Whenever Facebook deletes an image it deems objectionable, it refers the offending user to its rambling Statement of Rights and Responsibilities. That policy is vague when it comes to content moderation, and probably intentionally so. If users knew exactly what criteria was being used to judge their content, they could hold Facebook to them. It would be clear what Facebook was choosing to censor according to its policies, and what amounted to arbitrary censorship.

Well, now we know Facebook’s exact standards. Derkaoui provided us with a copy of the astonishingly specific guidelines Facebook dictates to content moderators. It’s the public’s first look at exactly what Facebook considers beyond the pale, and what sketchy content it won’t allow in videos, images and wall posts. The document is essentially a map of Facebook’s moral terrain.

The content moderation team Derkaoui was a member of uses a web-based tool to view a stream of pictures, videos and wall posts that have been reported by users. They either confirm the flag, which deletes the content, unconfirm it, which lets it stay, or escalate it to a higher level of moderation, which turns the content in question over to Facebook employees.

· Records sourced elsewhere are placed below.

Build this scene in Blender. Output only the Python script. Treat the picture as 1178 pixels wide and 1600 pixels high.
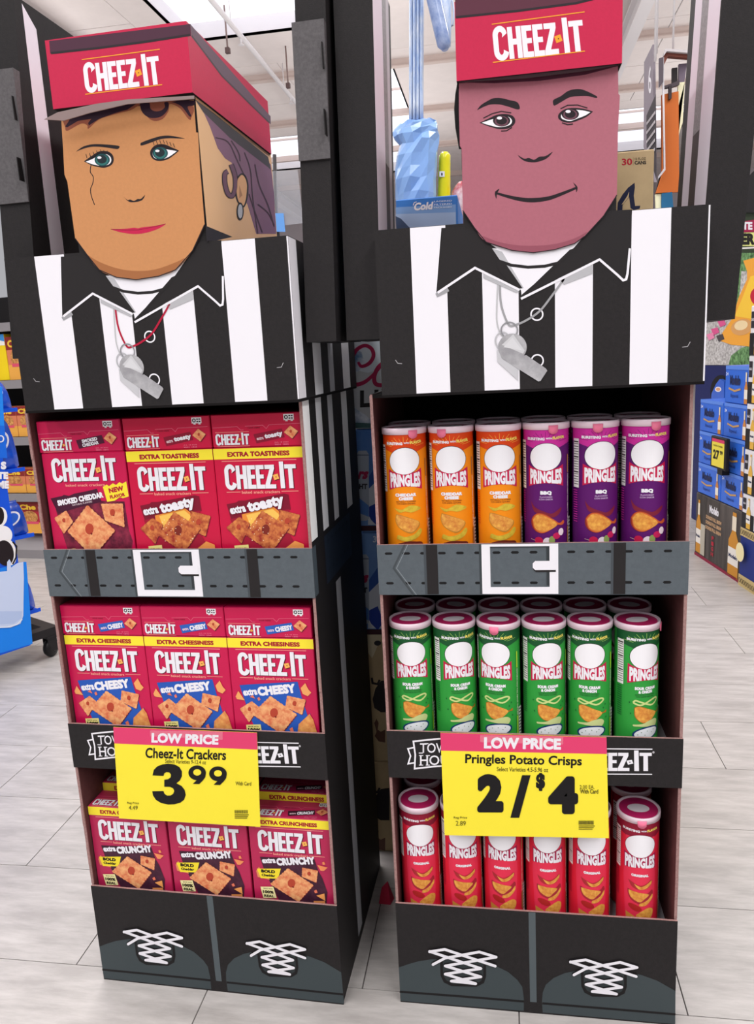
import bpy, bmesh, math, random
from math import sin, cos, pi, radians, atan2, hypot
from mathutils import Vector, Matrix
random.seed(7)
for o in list(bpy.data.objects): bpy.data.objects.remove(o)
SC = bpy.context.scene
COL = SC.collection

# ------------------------------------------------------------------ camera
CAM = Vector((0.20947, -1.24478, 1.21828)); FOC = 1199.24
YAW, PITCH, ROLL = -0.165262, 0.200394, -0.051724
_f = Vector((sin(YAW)*cos(PITCH), cos(YAW)*cos(PITCH), -sin(PITCH)))
_r0 = Vector((cos(YAW), -sin(YAW), 0)); _u0 = _r0.cross(_f)
_r = _r0*cos(ROLL) + _u0*sin(ROLL); _u = -_r0*sin(ROLL) + _u0*cos(ROLL)
cd = bpy.data.cameras.new('camera'); cam = bpy.data.objects.new('camera', cd); COL.objects.link(cam)
cd.sensor_fit = 'HORIZONTAL'; cd.sensor_width = 36; cd.lens = FOC/1178*36; cd.clip_start = .02; cd.clip_end = 200
M = Matrix((_r, _u, -_f)).transposed().to_4x4(); M.translation = CAM
cam.matrix_world = M
SC.camera = cam

# ------------------------------------------------------------------ light
def lin(c):
    c = c/255.0
    return c/12.92 if c <= .04045 else ((c+.055)/1.055)**2.4
def hexlin(h): h = h.lstrip('#'); return tuple(lin(int(h[i:i+2], 16)) for i in (0, 2, 4)) + (1,)
W = bpy.data.worlds.new('world'); SC.world = W; W.use_nodes = True
bg = W.node_tree.nodes['Background']; bg.inputs[0].default_value = (.95, .95, 1.0, 1); bg.inputs[1].default_value = .58
SC.view_settings.view_transform = 'Standard'; SC.view_settings.look = 'None'
SC.view_settings.exposure = -0.40; SC.view_settings.gamma = 1; SC.view_settings.use_curve_mapping = False
def area(x, y, z, sx, sy, e, rx=0, name='ceiling_lamp'):
    l = bpy.data.lights.new(name, 'AREA'); l.shape = 'RECTANGLE'; l.size = sx; l.size_y = sy; l.energy = e; l.color = (1, .98, .97)
    o = bpy.data.objects.new(name, l); o.location = (x, y, z); o.rotation_euler = (rx, 0, 0); COL.objects.link(o); return o
for lx in (-5.2, -1.2, 3.2):
    for ly in (-5.5, -2.2, 2.5, 7.5):
        area(lx, ly, 5.7, .6, 3.0, (150 if ly < 0 else 120)*(1.5 if lx > 2 else 1))
for lx in (-6.5, -1.5, 3.6):      # added upward fill to brighten the ceiling; no fittings hang there
    for ly in (3, 9, 15): area(lx, ly, 3.9, 1.2, 5.0, 62, pi, 'ceiling_fill')

# ------------------------------------------------------------------ pixel -> plane helpers (measurements of the photograph)
def ray(x, y): return _f + _r*((x-589)/FOC) - _u*((y-800)/FOC)
def _loc(fr, P):
    ox, oy, a = fr; dx, dy = P[0]-ox, P[1]-oy
    return (cos(a)*dx + sin(a)*dy, -sin(a)*dx + cos(a)*dy, P[2])
def _cut(fr, axis, val):
    C0 = _loc(fr, CAM)
    def T(x, y):
        d = ray(x, y); d = _loc((0, 0, fr[2]), d)
        t = (val - C0[axis])/d[axis]
        P = [C0[i]+t*d[i] for i in range(3)]
        del P[axis]
        return tuple(P)
    return T
def T_front(fr, Y): return _cut(fr, 1, Y)
def T_side(fr, X): return _cut(fr, 0, X)
def T_top(fr, Z): return _cut(fr, 2, Z)
def zoomed(T, ox, oy, s): return lambda x, y: T(ox + x/s, oy + y/s)
WORLD = (0, 0, 0)
def P_front(Y): return lambda u, v, n: (u, Y-n, v)
def P_plus(X): return lambda u, v, n: (X+n, u, v)
def P_minus(X): return lambda u, v, n: (X-n, u, v)
def P_top(Z): return lambda u, v, n: (u, v, Z+n)

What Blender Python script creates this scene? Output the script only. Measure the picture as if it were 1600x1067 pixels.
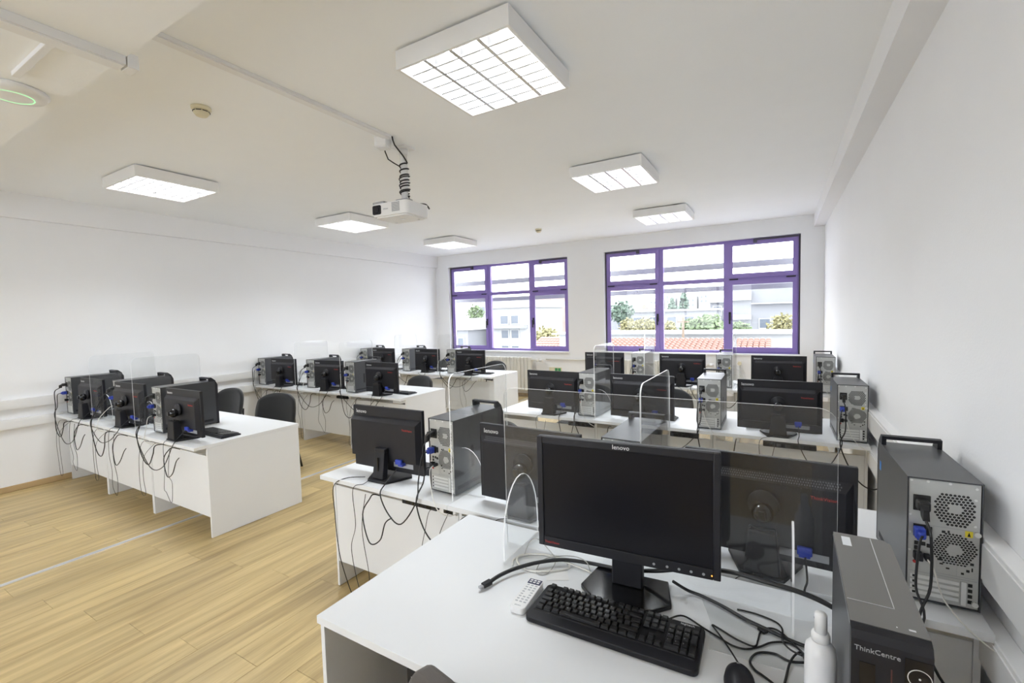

Example rules defining content for which abuse reports are confirmed and the content is taken down:

  1. Any OBVIOUS sexual activity, even if naked parts are hidden from view by hands, clothes or other objects. Cartoons/art included. Foreplay allowed (Kissing, groping, etc.). even for same sex (man-rnan/woman woman
  2. Naked private parts including female nipple bulges and naked butt cracks; male nipples are ok.
  3. Pixelated or black-barred content showing nudity or sexual activity as above.